20 dead, 42 missing in southwest China landslides
BEIJING: Twenty people were confirmed dead and 42 were missing on Sunday after mudslides engulfed several villages in southwest China, state press reported.
The mud and rock flows occurred near Chuxiong city in Yunnan province with the exact number of people killed still being counted, Xinhua news agency said, citing local authorities.
According to the local government, up to 300 people live in the area where the slides occurred, the China News Service said.
Xinhua said the landslides began early Sunday morning and flattened or damaged more than 1,000 houses.
It was not immediately known what caused the slides, but torrential rain pummelled the region throughout Sunday and was expected to continue for the coming days, China Central Television reported.
According to Xinhua, most of the missing were from Xinhuadazhulin village, where three people were confirmed dead and 33 people were missing, an earlier report said.
Six people were confirmed dead in Baodian village, while another three were killed in Duoyi village, it added.

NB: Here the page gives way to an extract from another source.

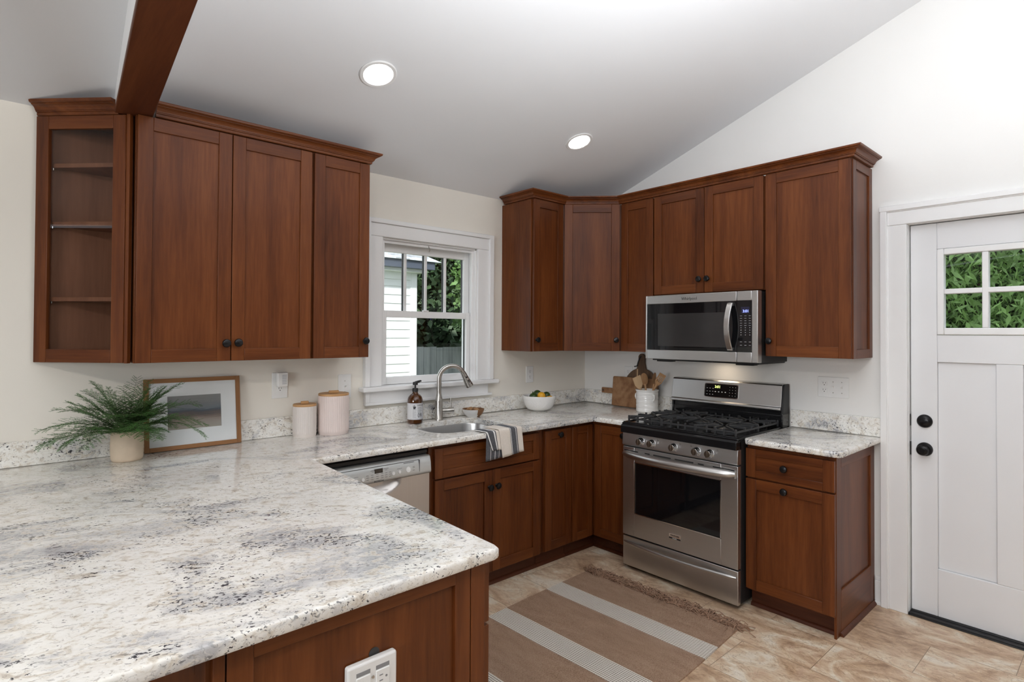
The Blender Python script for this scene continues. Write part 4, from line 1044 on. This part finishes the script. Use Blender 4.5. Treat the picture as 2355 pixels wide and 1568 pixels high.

Rescue teams have been dispatched to the area and are frantically looking for the missing, it said.
Yunnan is a mountainous province that sits next to the Himalayan region of Tibet, where landslides frequently occur due to torrential rains or earthquakes.
The province also neighbours Sichuan, where an 8.0-magnitude earthquake centred in the Himalayan foothills left over 87,000 people dead or missing in May this year.
In September, 276 people were killed in northern China's Shanxi province when an industrial waste reservoir situated on a mountainside collapsed and engulfed a village in a sea of mud, rocks and mine tailings.